Dallas, Texas-based trio TEMPTRESS create a surreal, disconnected realm of reflection informed by psychedelic/stoner metal, post-rock and alt-rock on this sophomore full-length album. At their most kicking (“These Walls”) ‘Hear‘ resembles the warm tumbling of earlier Scandinavian stoner muse as they’ve cut away the longer song lengths of their debut, tempering those searching psychedelia loaded moments into tension addled ~5-6 minute meditations (“Narrows”, “Be Still”, “Edge”) as prime directive. The proggy chop of the riffs on “Edge” juxtaposed with the 90’s Big Muff-fed rock rippler “Now or Never” shows a band willing to extend their reach though their most captivating movements here approximate (and betray) the connections one could make between stoney sounds and post-rock informed float. I’d found this album difficult to approach, odd in its pacing overall, but tuneful nonetheless.

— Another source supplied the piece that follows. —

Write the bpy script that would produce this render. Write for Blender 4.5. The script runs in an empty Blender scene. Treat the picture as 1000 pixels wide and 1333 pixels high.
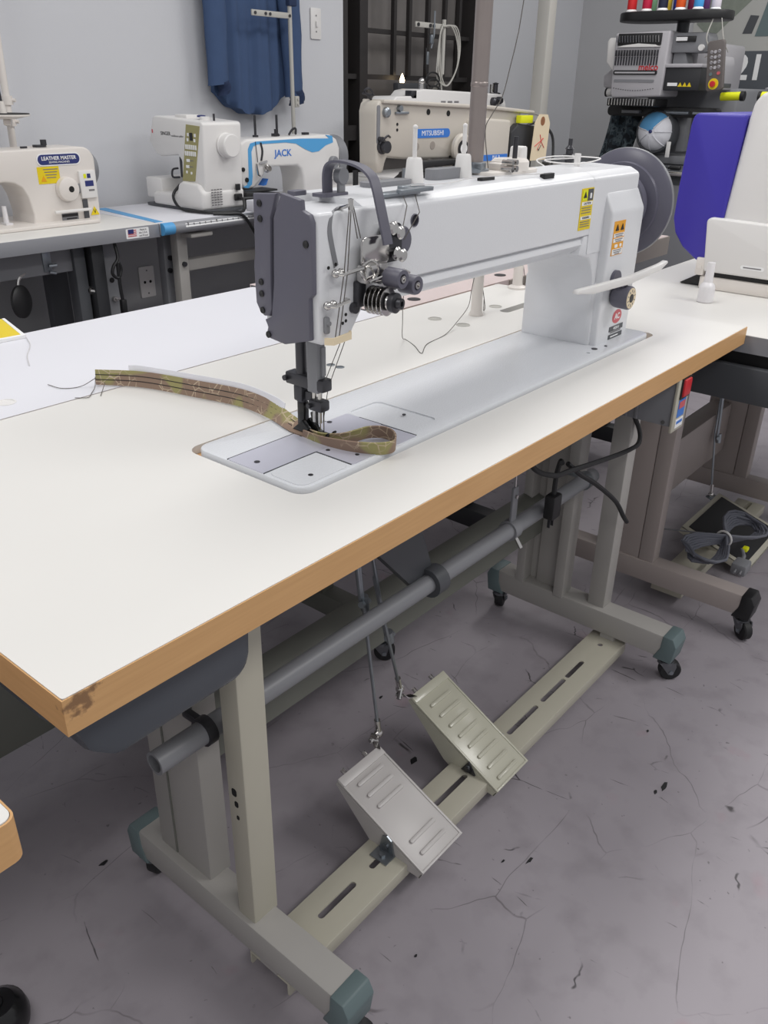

Entranced by the psyche-shaking revelations of Baudelaire and assumedly Lovecraft Graz, Austria-based quartet GUYOĐ generate a surreal form of atmospheric death metal within this latest EP, combining the pulverizing munitions of blackened death metal with eerie post-doom metal informed atmospheric slither (re: “A Thousand Invisible Eyes”). This only begins to describe how the band’ve developed beyond their 2023 released debut LP as ‘Death Throes of a Drowning God‘ steadily reveals their take on dissonance-in-groove, declarative vocal commands (“Behind Walls of Ice”), and a chasmic sound fans of 2010’s The Ruins of Beverast should appreciate in scope and bleak lustre. Closer “Hestia Drowning” and “Behind Walls of Ice” are probably the best pieces to preview here as they make the scope of the recording clear in its sprawl and prove the band’ve at least a few notable riffs and an impressive vocal range to throw around. Though I am generally indifferent to the trope of interludium set between each piece in this case it feels like it dilates time in a meaningful way, making a ~29 minute experience feel like a forty minute ordeal. Among all of the items given short reviews this month this is probably the highest recommendation.

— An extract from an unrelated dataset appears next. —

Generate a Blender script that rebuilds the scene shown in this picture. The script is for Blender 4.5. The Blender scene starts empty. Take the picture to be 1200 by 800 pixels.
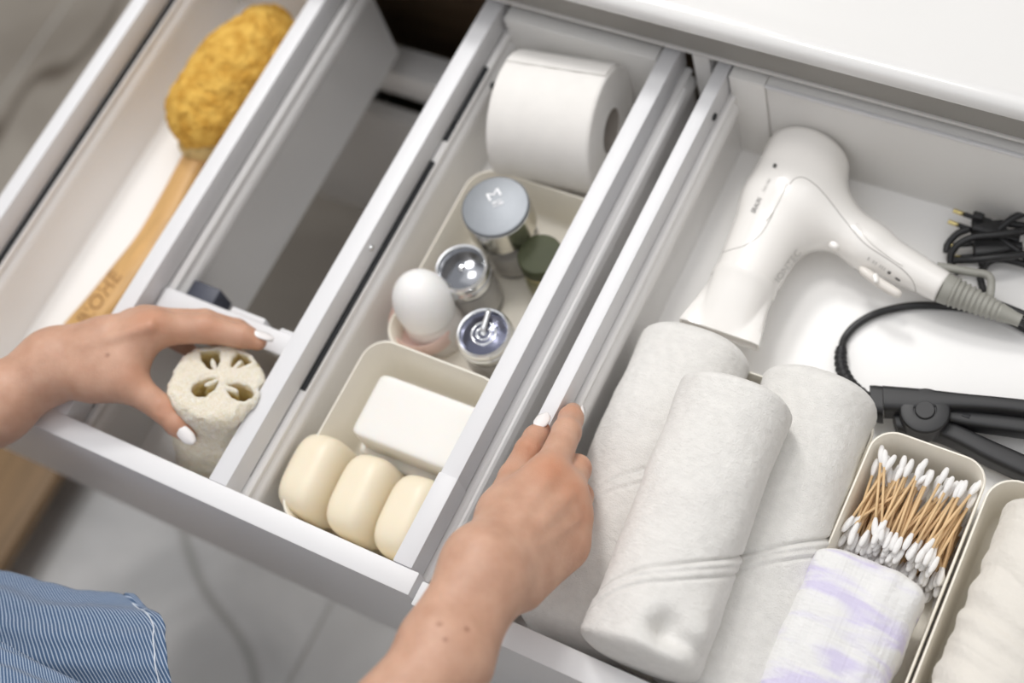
import bpy, bmesh, math, random
import numpy as np
from mathutils import Vector, Matrix, noise
from mathutils.bvhtree import BVHTree

scene = bpy.context.scene
COL = scene.collection
random.seed(7)

# ------------------------------------------------------------------ camera
CAM_M = np.array([[0.87100, -0.32020, 0.37270], [0.44200, 0.84200, -0.31000], [-0.21600, 0.43500, 0.87400]])
def _euler(p):
    a, b, c = p
    ca, sa, cb, sb, cc, sc = math.cos(a), math.sin(a), math.cos(b), math.sin(b), math.cos(c), math.sin(c)
    return (np.array([[ca, -sa, 0], [sa, ca, 0], [0, 0, 1]]) @ np.array([[1, 0, 0], [0, cb, -sb], [0, sb, cb]])
            @ np.array([[cc, -sc, 0], [sc, cc, 0], [0, 0, 1]]))
CAM_M = _euler([math.radians(50.35519), math.radians(29.06308), math.radians(-26.36019)])
CAM_F = 1744.155
CAM_C = np.array([0.45157, -0.17162, 1.05])
cam_data = bpy.data.cameras.new('camera')
cam_data.sensor_width = 36.0
cam_data.lens = CAM_F / 1200 * 36
cam_data.clip_start = 0.02
cam_data.dof.use_dof = True
cam_data.dof.focus_distance = 1.13
cam_data.dof.aperture_fstop = 2.5
cam = bpy.data.objects.new('camera', cam_data)
COL.objects.link(cam)
mw = Matrix([list(CAM_M[i]) + [CAM_C[i]] for i in range(3)] + [[0, 0, 0, 1]])
cam.matrix_world = mw
scene.camera = cam

# ------------------------------------------------------------------ light and exposure
world = bpy.data.worlds.new('world')
scene.world = world
world.use_nodes = True
bg = world.node_tree.nodes['Background']
bg.inputs[0].default_value = (0.96, 0.97, 1.0, 1)
bg.inputs[1].default_value = 1.0

def area(name, loc, aim, size, power, color=(1, 1, 1), size_y=None):
    d = bpy.data.lights.new(name, 'AREA')
    d.shape = 'RECTANGLE'
    d.size = size
    d.size_y = size_y or size
    d.energy = power
    d.color = color
    o = bpy.data.objects.new(name, d)
    COL.objects.link(o)
    o.location = loc
    o.rotation_euler = (Vector(aim) - Vector(loc)).to_track_quat('-Z', 'Y').to_euler()
    return o
area('ceiling_panel', (0.1, 0.75, 1.80), (0.1, 0.75, 0), 1.5, 4.0, (1.0, 0.99, 0.97), 1.1)
area('ceiling_lamp', (-0.74, 1.40, 1.80), (0.0, 0.2, 0), 0.36, 16.0, (1.0, 0.985, 0.965))
area('second_ceiling_lamp', (-0.20, 0.78, 1.80), (0.0, 0.2, 0), 0.30, 6.0, (1.0, 0.97, 0.93))
scene.view_settings.view_transform = 'Standard'
scene.view_settings.look = 'None'
scene.view_settings.exposure = 0.05
scene.view_settings.gamma = 1.0
scene.view_settings.use_curve_mapping = False
scene.cycles.max_bounces = 14
scene.cycles.diffuse_bounces = 8

# ------------------------------------------------------------------ helpers
def ray(px, py):
    return CAM_M @ np.array([(px - 600) / CAM_F, -(py - 400) / CAM_F, -1.0])
def U(px, py, z):
    """The point at height z that the photograph shows at pixel (px, py)."""
    d = ray(px, py)
    return CAM_C + d * ((z - CAM_C[2]) / d[2])
def UX(px, py, x):
    d = ray(px, py)
    return CAM_C + d * ((x - CAM_C[0]) / d[0])
def UY(px, py, y):
    d = ray(px, py)
    return CAM_C + d * ((y - CAM_C[1]) / d[1])

WLOC = {}
def tag(o, label=None, cat=None, group=None, kind=None):
    if label: o['label'] = label
    if cat: o['category'] = cat
    if group: o['group'] = group
    if kind: o['kind'] = kind
    return o
def empty(name, loc, parent=None):
    o = bpy.data.objects.new(name, None)
    o.empty_display_size = 0.02
    COL.objects.link(o)
    loc = Vector(loc)
    WLOC[o.name] = loc
    if parent:
        o.parent = parent
        o.location = loc - WLOC[parent.name]
    else:
        o.location = loc
    return o
def put(name, me, m, parent=None, smooth=True):
    """Link a mesh given in world coordinates as one object, its origin moved to its middle."""
    n = len(me.vertices)
    co = np.empty(n * 3, np.float32)
    me.vertices.foreach_get('co', co)
    co = co.reshape(-1, 3)
    c = (co.min(0) + co.max(0)) / 2
    me.vertices.foreach_set('co', (co - c).astype(np.float32).ravel())
    if smooth is not None:
        me.polygons.foreach_set('use_smooth', [bool(smooth)] * len(me.polygons))
    me.update()
    o = bpy.data.objects.new(name, me)
    COL.objects.link(o)
    if m is not None:
        for x in (m if isinstance(m, (list, tuple)) else [m]):
            me.materials.append(x)
    c = Vector([float(v) for v in c])
    WLOC[o.name] = c
    if parent:
        o.parent = parent
        o.location = c - WLOC[parent.name]
    else:
        o.location = c
    return o
def mesh_np(name, V, F):
    me = bpy.data.meshes.new(name)
    F = np.asarray(F, np.int32)
    me.vertices.add(len(V))
    me.vertices.foreach_set('co', np.asarray(V, np.float32).ravel())
    k = F.shape[1]
    me.loops.add(F.size)
    me.loops.foreach_set('vertex_index', F.ravel())
    me.polygons.add(len(F))
    me.polygons.foreach_set('loop_start', np.arange(0, F.size, k, dtype=np.int32))
    me.polygons.foreach_set('loop_total', np.full(len(F), k, np.int32))
    me.update(calc_edges=True)
    me.validate()
    return me
def mesh_py(name, V, F):
    me = bpy.data.meshes.new(name)
    me.from_pydata([tuple(float(c) for c in v) for v in V], [], F)
    me.update()
    return me
def from_bm(name, bm):
    bmesh.ops.recalc_face_normals(bm, faces=bm.faces)
    me = bpy.data.meshes.new(name)
    bm.to_mesh(me)
    bm.free()
    return me
def sharp(o, deg=35):
    md = o.modifiers.new('normals', 'EDGE_SPLIT')
    md.split_angle = math.radians(deg)
    return o
def rbox_bm(bm, x, y, z, r=0.0015, seg=2):
    g = bmesh.ops.create_cube(bm, size=1.0)
    vs = g['verts']
    for v in vs:
        v.co = Vector((x[0] + (v.co.x + .5) * (x[1] - x[0]), y[0] + (v.co.y + .5) * (y[1] - y[0]), z[0] + (v.co.z + .5) * (z[1] - z[0])))
    if r > 0:
        es = list({e for v in vs for e in v.link_edges})
        bmesh.ops.bevel(bm, geom=es, offset=r, segments=seg, profile=0.5, affect='EDGES')
def rbox(name, x, y, z, m, parent=None, r=0.0015, seg=2):
    bm = bmesh.new()
    rbox_bm(bm, x, y, z, r, seg)
    o = put(name, from_bm(name, bm), m, parent)
    return sharp(o, 40)
def prism_y(name, pts, y0, y1, m, parent=None, smooth=True):
    """A cross-section (x, z) drawn out along y."""
    n = len(pts)
    V = [(p[0], y0, p[1]) for p in pts] + [(p[0], y1, p[1]) for p in pts]
    F = [[i, (i + 1) % n, n + (i + 1) % n, n + i] for i in range(n)] + [list(range(n))[::-1], list(range(n, 2 * n))]
    bm = bmesh.new()
    vs = [bm.verts.new(v) for v in V]
    for f in F: bm.faces.new([vs[i] for i in f])
    o = put(name, from_bm(name, bm), m, parent, smooth)
    return sharp(o, 32)
def prism_x(name, pts, x0, x1, m, parent=None):
    """A cross-section (y, z) drawn out along x."""
    n = len(pts)
    bm = bmesh.new()
    vs = [bm.verts.new((x0, p[0], p[1])) for p in pts] + [bm.verts.new((x1, p[0], p[1])) for p in pts]
    for i in range(n): bm.faces.new([vs[i], vs[(i + 1) % n], vs[n + (i + 1) % n], vs[n + i]])
    bm.faces.new(vs[:n][::-1]); bm.faces.new(vs[n:])
    return sharp(put(name, from_bm(name, bm), m, parent), 32)
def rings(name, R, m, parent=None, close=True, cap0=True, cap1=True, loop=False, smooth=True):
    """Skin a list of equal rings of points."""
    k = len(R[0])
    V = [p for r in R for p in r]
    F = []
    n = len(R)
    for i in range(n if loop else n - 1):
        a, b = i * k, ((i + 1) % n) * k
        for j in range(k if close else k - 1):
            F.append([a + j, a + (j + 1) % k, b + (j + 1) % k, b + j])
    if not loop:
        if cap0: F.append(list(range(k))[::-1])
        if cap1: F.append(list(range((n - 1) * k, n * k)))
    bm = bmesh.new()
    vs = [bm.verts.new(tuple(float(c) for c in v)) for v in V]
    for f in F:
        try: bm.faces.new([vs[i] for i in f])
        except ValueError: pass
    return put(name, from_bm(name, bm), m, parent, smooth)
def lathe(name, prof, centre, m, parent=None, seg=40, axis=(0, 0, 1), angle=40):
    a = Vector(axis).normalized()
    q = Vector((0, 0, 1)).rotation_difference(a)
    R = []
    for r, z in prof:
        R.append([Vector(centre) + q @ Vector((r * math.cos(t), r * math.sin(t), z)) for t in [2 * math.pi * i / seg for i in range(seg)]])
    return sharp(rings(name, R, m, parent), angle)
def smooth_path(P, n):
    P = np.asarray(P, float)
    if len(P) < 3:
        t = np.linspace(0, 1, n)[:, None]
        return P[0] * (1 - t) + P[-1] * t
    Q = np.vstack([2 * P[0] - P[1], P, 2 * P[-1] - P[-2]])
    out = []
    seg = len(P) - 1
    for s in np.linspace(0, seg - 1e-9, n):
        i = int(s); t = s - i
        a, b, c, d = Q[i], Q[i + 1], Q[i + 2], Q[i + 3]
        out.append(.5 * ((2 * b) + (c - a) * t + (2 * a - 5 * b + 4 * c - d) * t * t + (3 * b - a - 3 * c + d) * t ** 3))
    return np.array(out)
def frames(P, up=(0, 0, 1)):
    T = np.gradient(P, axis=0)
    T /= np.linalg.norm(T, axis=1)[:, None]
    S, N = [], []
    prev = None
    for t in T:
        if prev is None:
            u = np.array(up, float)
            if abs(u @ t) > .95: u = np.array([0, 1., 0])
        else: u = prev
        n = u - t * (u @ t); n /= np.linalg.norm(n)
        s = np.cross(t, n)
        prev = n
        S.append(s); N.append(n)
    return T, np.array(S), np.array(N)
def tube(name, pts, r, m, parent=None, n=60, k=10, flat=1.0, caps=True):
    P = smooth_path(pts, n)
    T, S, N = frames(P)
    rr = np.interp(np.linspace(0, 1, n), np.linspace(0, 1, len(r)), r) if hasattr(r, '__len__') else np.full(n, r)
    R = [[P[i] + rr[i] * (math.cos(a) * S[i] + flat * math.sin(a) * N[i]) for a in np.linspace(0, 2 * math.pi, k, endpoint=False)] for i in range(n)]
    return rings(name, R, m, parent, cap0=caps, cap1=caps)
def rrect(x0, x1, y0, y1, r, z, k=8):
    out = []
    for cx, cy, a0 in ((x1 - r, y1 - r, 0), (x0 + r, y1 - r, 90), (x0 + r, y0 + r, 180), (x1 - r, y0 + r, 270)):
        for i in range(k + 1):
            a = math.radians(a0 + 90 * i / k)
            out.append((cx + r * math.cos(a), cy + r * math.sin(a), z))
    return out
def tray_rings(x0, x1, y0, y1, z0, z1, r, t=0.0022, draft=0.004):
    R = []
    d = draft
    R.append(rrect(x0 + d + .004, x1 - d - .004, y0 + d + .004, y1 - d - .004, r - .003, z0))
    R.append(rrect(x0 + d + .001, x1 - d - .001, y0 + d + .001, y1 - d - .001, r, z0 + .0015))
    R.append(rrect(x0 + d, x1 - d, y0 + d, y1 - d, r, z0 + .004))
    R.append(rrect(x0, x1, y0, y1, r, z1 - .001))
    R.append(rrect(x0 + .0007, x1 - .0007, y0 + .0007, y1 - .0007, r, z1))
    R.append(rrect(x0 + t - .0005, x1 - t + .0005, y0 + t - .0005, y1 - t + .0005, r - t * .7, z1))
    R.append(rrect(x0 + t, x1 - t, y0 + t, y1 - t, r - t * .8, z1 - .0012))
    e = d + t
    R.append(rrect(x0 + e, x1 - e, y0 + e, y1 - e, r - t, z0 + .009))
    R.append(rrect(x0 + e + .002, x1 - e - .002, y0 + e + .002, y1 - e - .002, r - t - .001, z0 + .0045))
    R.append(rrect(x0 + e + .006, x1 - e - .006, y0 + e + .006, y1 - e - .006, r - t - .003, z0 + .003))
    return R
def tray(name, x0, x1, y0, y1, z0, z1, r, m, parent=None):
    return sharp(rings(name, tray_rings(x0, x1, y0, y1, z0, z1, r), m, parent), 50)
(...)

Milan, Italy-based psychedelic doom/sludge metal quartet SACRI SUONI return for another voiceless monolithic clobber with ‘Time to Harvest‘, a second and even more solidifying argument for instrumental doom metal writ as purely imposing presence. Stoney, surrealistic production values and groaning guitar tones do a lot of the heavy lifting here in terms of bringing sludge/post-metal cinema into the oaken horror of stoner doom metal but there’ll be no escaping the feeling of background music to well-worn ears sans any vocal contributions. Use of electric organ (“Dissolve to Reunite in Varanasi”) and extended drifts into ambiance (see: second half of “Soothe”) bring flashes of brilliance in the suggested colliding realms. Without any notable central voicing beyond a handful of riffs the spectacle generated sums to a moderately repeatable session on my part.

Visceral, death-driven yet not exactly deconstructive in fashioning its improvised gesturing this self-titled debut LP from Umeå, Sweden-based quartet BACKENGRILLEN promises destruction and “stupid” ugliness as an act of defiance against systems of control and oppression. Written, rehearsed and recorded in the span of three days ‘Backengrillen‘ manages a surprisingly relational stature and likely for the sake of three of these folks having featured in Refused together ’til the end but also with the inclusion of brilliant reedist Mats Gustafsson and his impossible to contain handle of the saxophone. Informed by free jazz in its partly improvised dispersal but built from repetitious punk and sludge/doom metal ritualism each of these five pieces finds their own angle to crash into the proposed combination. Highly expressive, painfully gutted vocals and damaging riffs saunter in their shouted, slowly stamped-out movement here with the exception of the jazz-punk bap found within “Repeater II” which dances in its own irregularly circling pace. Call it art-metal or freak sludge, whatever suits the moment the feeling conveyed is frustrated, carnally yanked from a place of revulsion at the very least. I believe this act is slated for Roadburn this year and their album reads appropriately built around performance, likely in support of heavy improvisational venture and I’m almost more stoked to hear/see these folks in action live than continue to be ground down by this record.

‘Heralds of the Atemporal Blight‘ is a split album in feature of two notable Floridian bands including St. Petersburg-based atmospheric black metal quintet GRAVE GNOSIS and Tampa-based melodic black metal trio TUNNELS OF SET both of whom bring esoteric occult spirituality into their personage. The former has been around since the late 2000’s having released five full-lengths in the process of developing a cavernous, nigh hallucinatory effect oft prone to longer form pieces just as we find here via the two droning ~10.5 minute songs which serve as their half of the action. The latter’s style reminds me of the type of black/death metal that’d been heavily featured in the popular French scene in the late 2000’s/early 2010’s as a caustic yet melodious hand presses at the skull with high intensity throughout each of their three works. Though I wasn’t familiar with either band heading into this one I’d found their very different styles were complimentarily immersive, fixated on the sinister spells being cast as purpose and each generally stylized in their own performances. For my own taste Grave Gnosis edges closer to my own taste but again this pairing makes sense and the juxtaposition of styles avoids any dips in the action.